Peter, 'the Prince of the Apostles', was brother of Andrew and a fisherman of Galilee. He and his brother were called to be 'fishers of men'. Peter was leader of the Twelve and one of the closest to Christ. His life divides into three parts: he accompanied Christ during his ministry; after the crucifixion he led the apostles in their teaching of the gospel (the Acts); according to several early accounts, he went to Rome where he established the first Christian community and was crucified by Nero in A.D. 64.

Apostle Peter in Art

His appearance has remained remarkably constant in art and he is the most immediately recognizable of the apostles. He is an old but vigorous man, with short grey curly hair, balding or tonsured, and a short, usually curly beard, and with broad, rustic features.
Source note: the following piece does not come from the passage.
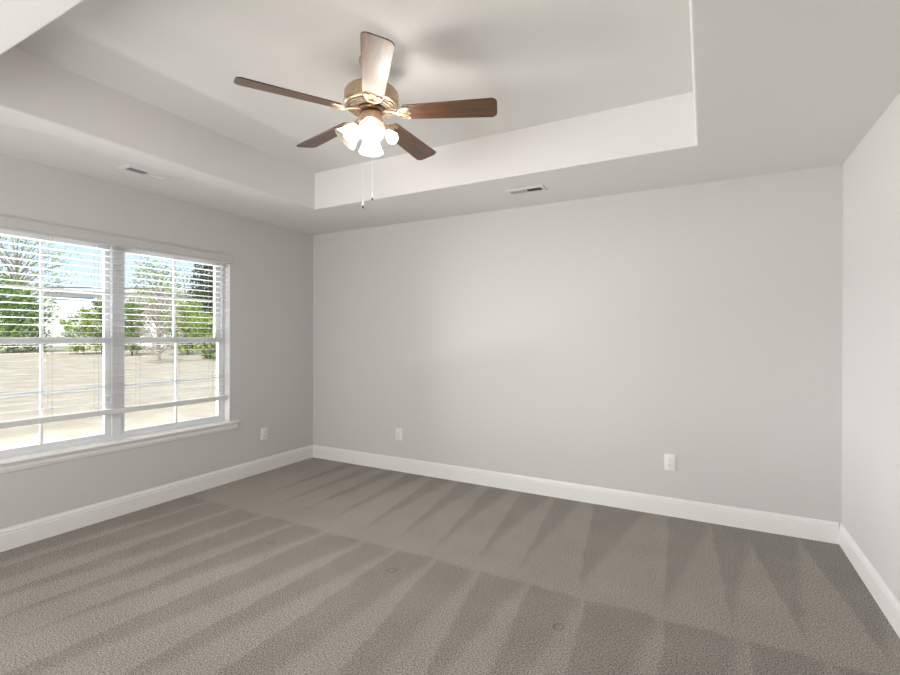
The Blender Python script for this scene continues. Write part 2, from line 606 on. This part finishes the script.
# ------------------------------------------------------------------ outlets
def outlet(loc, rz, label):
    """built facing -y at the wall plane y=0"""
    t = thing('wall_outlet', label, 'outlet', loc, rz, 'wall outlets')
    bm = bmesh.new()
    box(bm, (-0.038, -0.0065, -0.061), (0.038, 0.0, 0.061), bev=0.0028)
    obj('cover_plate', bm, M_PLATE, t, 40)
    for s in (-1, 1):
        bm = bmesh.new()
        pts = []
        for k in range(24):
            a = 2 * PI * k / 24
            pts.append((max(-0.0145, min(0.0145, 0.0172 * math.cos(a))), s * 0.0195 + max(-0.0135, min(0.0135, 0.0172 * math.sin(a)))))
        prism(bm, pts, -0.0085, -0.0050, 'y')
        o = obj('socket', bm, M_PLATE, t)
        bm = bmesh.new()
        for dx, h in ((-0.0063, 0.0095), (0.0063, 0.0078)):
            box(bm, (dx - 0.0011, -0.0089, s * 0.0195 + 0.002 - h / 2), (dx + 0.0011, -0.0080, s * 0.0195 + 0.002 + h / 2))
        lathe(bm, [(0, -0.0004), (0.0026, -0.0004), (0.0026, 0.0005), (0, 0.0005)], 12,
              Matrix.Translation((0, -0.0085, s * 0.0195 - 0.0085)) @ Matrix.Rotation(PI / 2, 4, 'X'))
        obj('socket_holes', bm, M_SLOT, o)
    bm = bmesh.new()
    lathe(bm, [(0, 0.0012), (0.0022, 0.0010), (0.0030, 0), (0, 0)], 12, Matrix.Translation((0, -0.0065, 0)) @ Matrix.Rotation(PI / 2, 4, 'X'))
    obj('screw', bm, M_PLATE, t, 40)
    return t
outlet((1.147, 0, 0.363), 0, 'white duplex outlet on the long back wall, near the far corner')
outlet((3.572, 0, 0.397), 0, 'white duplex outlet on the long back wall, near the right wall')
outlet((0, -0.655, 0.369), PI / 2, 'white duplex outlet on the window wall, right of the sill')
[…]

He commonly wears a yellow (gold) cloak over a blue, or sometimes green, tunic. His special attribute is a key, or keys: 'I will give you the keys of the kingdom of Heaven'. (Matt. 16:19). A gold and a silver (or iron) key symbolize respectively the gates of heaven and hell, or the power to give absolution and to excommunicate. Other attributes are an upturned cross (his form of martyrdom), a crozier with triple transverses (papal), a book (the gospel), a cock (his denial) and more rarely a ship or a fish, symbols of the Church and of Christianity respectively, also of Peter's occupation.

His inscription, from the Apostles' Creed, is 'Credo in Deum Patrem omnipotentem, creatorem coeli et terrae.' Devotional images are of three kinds: (1) Grouped with other apostles, he stands in first place, next to Christ. (2) With Paul, the pair represent the Jewish and gentile elements of the Church. (3) He wears papal vestments and tiara, as first bishop of Rome, or as a symbol of the papacy in Counter-Reformation art. Narrative scenes may be divided into three periods: (a) His participation in Christ's ministry. (b) The apostolic ministry, as told in the Acts. (c) The Roman legends.